平成22年度食品開発学特論

 

■12月9日(木)4限目 (14:50-16:20) 防音103教室

金田 弘挙 氏

サッポロホールディングス株式会社 経営戦略部 研究戦略
グループ グループリーダー

(兼務:食品開発インキュベーションセンター センター長)


「ビールの研究開発における創造性 -ビールのおいしさを求めて-」

本講義では、まず、ビールの定義、製造方法、消費動向などが紹介された。ビール研究分野では,ビール学会が世界中に存在し、又、ビール学科も海外の大学には有り、研究が推進されており、この中で,世界の研究者と交流し、研究が展開されていることも紹介された。又、これまでのビール研究は、醸造技術、泡持ち、香気、苦み、微生物問題など研究者視点であったことが示された。実際に講師が取り組んだビールの老化現象について、その機構解明のため新技術を活用して行った大学との共同研究の内容が解説され、この成果をもとに抗酸化製法によるビール製造法が開発され、ビールの老化が抑制されるようになったと説明された。さらにビールのおいしさの研究について消費者の視点で行われた「こく、きれ、のどごし」の評価のための研究では独自にセンサーを開発して測定できるようになり、これによって客観的評価が可能となり、これが,マーケッティングにも活かされたと紹介された。さらに,脳科学研究から,ビールの持つ香りの効果が紹介され、ビールのおいしさ研究の奥深さが語られた。
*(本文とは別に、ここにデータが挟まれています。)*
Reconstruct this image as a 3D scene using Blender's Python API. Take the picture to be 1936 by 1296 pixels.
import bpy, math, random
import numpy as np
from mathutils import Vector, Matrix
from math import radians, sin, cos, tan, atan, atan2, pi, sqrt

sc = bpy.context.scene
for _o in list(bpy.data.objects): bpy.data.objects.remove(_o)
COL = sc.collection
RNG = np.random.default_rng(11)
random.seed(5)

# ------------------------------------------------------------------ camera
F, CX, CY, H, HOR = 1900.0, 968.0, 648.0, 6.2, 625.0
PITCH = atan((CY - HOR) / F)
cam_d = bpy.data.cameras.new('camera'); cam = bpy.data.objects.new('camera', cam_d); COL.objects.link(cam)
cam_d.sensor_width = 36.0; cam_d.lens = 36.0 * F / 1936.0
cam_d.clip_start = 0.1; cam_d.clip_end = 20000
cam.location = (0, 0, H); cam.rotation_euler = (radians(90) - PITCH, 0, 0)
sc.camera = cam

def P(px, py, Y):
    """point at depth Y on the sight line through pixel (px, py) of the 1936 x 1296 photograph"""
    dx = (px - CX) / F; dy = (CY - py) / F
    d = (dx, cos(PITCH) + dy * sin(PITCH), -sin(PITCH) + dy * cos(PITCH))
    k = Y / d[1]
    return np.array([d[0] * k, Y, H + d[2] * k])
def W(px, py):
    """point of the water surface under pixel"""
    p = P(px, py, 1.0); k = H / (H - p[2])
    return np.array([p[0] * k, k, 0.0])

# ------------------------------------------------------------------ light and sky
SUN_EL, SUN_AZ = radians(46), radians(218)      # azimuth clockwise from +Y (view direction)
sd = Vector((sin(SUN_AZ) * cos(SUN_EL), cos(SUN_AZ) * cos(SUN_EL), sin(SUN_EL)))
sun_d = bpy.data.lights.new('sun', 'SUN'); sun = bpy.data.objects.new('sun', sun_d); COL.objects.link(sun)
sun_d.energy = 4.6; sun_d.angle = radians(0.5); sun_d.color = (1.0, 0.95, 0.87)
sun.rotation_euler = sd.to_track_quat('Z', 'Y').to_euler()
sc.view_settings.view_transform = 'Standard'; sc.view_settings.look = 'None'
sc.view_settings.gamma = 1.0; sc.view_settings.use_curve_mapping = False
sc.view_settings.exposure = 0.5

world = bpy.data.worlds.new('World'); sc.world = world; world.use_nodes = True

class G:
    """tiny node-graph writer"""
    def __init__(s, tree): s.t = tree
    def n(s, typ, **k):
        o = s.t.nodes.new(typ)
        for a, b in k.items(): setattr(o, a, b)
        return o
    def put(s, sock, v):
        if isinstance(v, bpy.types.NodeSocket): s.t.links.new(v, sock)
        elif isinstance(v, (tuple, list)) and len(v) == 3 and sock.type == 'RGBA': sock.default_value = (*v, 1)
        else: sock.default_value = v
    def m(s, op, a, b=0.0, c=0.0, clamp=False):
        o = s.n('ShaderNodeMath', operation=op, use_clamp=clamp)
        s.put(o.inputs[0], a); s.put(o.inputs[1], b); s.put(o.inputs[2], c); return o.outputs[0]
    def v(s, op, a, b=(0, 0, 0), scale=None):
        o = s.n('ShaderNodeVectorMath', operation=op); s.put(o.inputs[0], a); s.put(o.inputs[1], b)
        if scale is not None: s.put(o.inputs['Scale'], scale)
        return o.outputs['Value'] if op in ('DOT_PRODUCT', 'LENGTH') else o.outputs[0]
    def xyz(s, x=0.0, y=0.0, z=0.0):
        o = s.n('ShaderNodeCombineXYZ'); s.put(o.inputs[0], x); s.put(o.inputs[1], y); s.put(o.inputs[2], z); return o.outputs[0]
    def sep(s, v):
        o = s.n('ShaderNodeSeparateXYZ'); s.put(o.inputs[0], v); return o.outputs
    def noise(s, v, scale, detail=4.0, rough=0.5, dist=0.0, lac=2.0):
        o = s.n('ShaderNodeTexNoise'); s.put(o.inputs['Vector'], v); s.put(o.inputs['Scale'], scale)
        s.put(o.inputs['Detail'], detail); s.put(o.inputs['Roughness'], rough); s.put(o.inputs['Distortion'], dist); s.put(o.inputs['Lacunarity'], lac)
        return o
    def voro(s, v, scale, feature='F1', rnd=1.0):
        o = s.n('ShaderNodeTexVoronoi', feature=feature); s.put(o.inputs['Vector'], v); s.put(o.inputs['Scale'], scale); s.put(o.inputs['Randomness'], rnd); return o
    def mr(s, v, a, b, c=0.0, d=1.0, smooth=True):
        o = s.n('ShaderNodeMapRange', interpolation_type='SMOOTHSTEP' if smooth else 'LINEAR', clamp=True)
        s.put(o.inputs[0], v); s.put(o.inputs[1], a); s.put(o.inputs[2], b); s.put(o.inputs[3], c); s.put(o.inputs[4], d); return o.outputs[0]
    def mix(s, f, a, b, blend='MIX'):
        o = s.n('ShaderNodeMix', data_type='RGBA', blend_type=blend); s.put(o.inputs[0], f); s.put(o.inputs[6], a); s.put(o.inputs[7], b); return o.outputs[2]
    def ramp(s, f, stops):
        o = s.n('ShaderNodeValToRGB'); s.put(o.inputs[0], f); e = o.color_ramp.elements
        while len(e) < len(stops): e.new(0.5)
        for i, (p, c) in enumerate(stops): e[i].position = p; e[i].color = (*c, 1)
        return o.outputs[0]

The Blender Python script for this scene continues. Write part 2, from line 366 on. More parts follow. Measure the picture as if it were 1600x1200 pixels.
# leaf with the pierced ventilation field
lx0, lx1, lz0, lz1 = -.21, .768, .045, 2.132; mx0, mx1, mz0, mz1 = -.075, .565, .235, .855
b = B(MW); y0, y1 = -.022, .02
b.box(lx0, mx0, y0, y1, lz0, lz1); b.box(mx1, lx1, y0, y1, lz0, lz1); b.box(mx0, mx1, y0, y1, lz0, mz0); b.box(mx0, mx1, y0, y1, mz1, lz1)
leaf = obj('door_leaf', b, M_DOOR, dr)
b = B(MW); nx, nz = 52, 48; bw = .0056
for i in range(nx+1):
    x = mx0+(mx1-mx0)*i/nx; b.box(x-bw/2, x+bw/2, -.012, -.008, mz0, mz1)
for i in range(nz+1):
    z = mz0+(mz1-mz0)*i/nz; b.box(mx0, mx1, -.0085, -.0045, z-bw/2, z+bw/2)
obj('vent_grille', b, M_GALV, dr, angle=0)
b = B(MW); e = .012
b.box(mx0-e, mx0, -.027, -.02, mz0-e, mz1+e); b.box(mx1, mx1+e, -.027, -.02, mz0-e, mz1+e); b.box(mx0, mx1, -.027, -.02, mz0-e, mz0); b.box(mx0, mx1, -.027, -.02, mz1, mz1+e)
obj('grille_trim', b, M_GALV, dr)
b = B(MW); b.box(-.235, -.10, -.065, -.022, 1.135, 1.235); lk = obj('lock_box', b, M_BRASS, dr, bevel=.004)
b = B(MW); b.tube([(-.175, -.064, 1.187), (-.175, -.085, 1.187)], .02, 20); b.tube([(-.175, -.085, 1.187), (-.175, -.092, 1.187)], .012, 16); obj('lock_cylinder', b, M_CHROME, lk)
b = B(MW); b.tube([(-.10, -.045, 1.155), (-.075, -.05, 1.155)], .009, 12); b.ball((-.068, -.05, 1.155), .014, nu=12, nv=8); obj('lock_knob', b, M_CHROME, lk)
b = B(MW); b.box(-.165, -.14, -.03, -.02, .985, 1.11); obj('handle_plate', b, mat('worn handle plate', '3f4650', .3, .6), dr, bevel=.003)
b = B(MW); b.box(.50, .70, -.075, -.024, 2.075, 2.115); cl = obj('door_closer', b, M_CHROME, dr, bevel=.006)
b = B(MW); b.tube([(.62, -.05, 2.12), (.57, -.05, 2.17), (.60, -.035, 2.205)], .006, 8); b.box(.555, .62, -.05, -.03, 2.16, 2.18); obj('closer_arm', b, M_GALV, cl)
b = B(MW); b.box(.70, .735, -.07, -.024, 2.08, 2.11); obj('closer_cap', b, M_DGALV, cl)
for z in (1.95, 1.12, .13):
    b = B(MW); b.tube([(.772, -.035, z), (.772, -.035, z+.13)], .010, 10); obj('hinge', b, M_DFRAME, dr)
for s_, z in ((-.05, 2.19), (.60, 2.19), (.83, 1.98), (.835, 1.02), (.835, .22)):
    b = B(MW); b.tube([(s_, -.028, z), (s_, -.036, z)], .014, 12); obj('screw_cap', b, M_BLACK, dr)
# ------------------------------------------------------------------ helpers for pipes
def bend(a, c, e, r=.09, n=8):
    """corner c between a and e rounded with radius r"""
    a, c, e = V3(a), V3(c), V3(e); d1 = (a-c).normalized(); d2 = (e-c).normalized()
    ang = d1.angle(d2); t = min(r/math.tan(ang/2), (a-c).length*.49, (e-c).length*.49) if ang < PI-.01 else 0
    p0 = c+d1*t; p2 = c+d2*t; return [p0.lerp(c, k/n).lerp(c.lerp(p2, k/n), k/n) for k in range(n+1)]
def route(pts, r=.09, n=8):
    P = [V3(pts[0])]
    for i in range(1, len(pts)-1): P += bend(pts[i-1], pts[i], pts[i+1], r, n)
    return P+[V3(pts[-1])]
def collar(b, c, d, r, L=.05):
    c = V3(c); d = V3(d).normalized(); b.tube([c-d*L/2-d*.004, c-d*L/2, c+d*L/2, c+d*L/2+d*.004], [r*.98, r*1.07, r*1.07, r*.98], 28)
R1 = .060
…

本講義の内容は、企業に限らず食品の研究開発では、自分の基礎知識の充実も重要であるが、異分野の研究視点から見ることで,新たなアイデアも生まれ、これが研究のオリジナリティーを高めるのに役立つこと、食品科学は総合科学であり、人文科学の研究者との連携が今後重要になることを示すなど、教育効果の非常に高いものであった。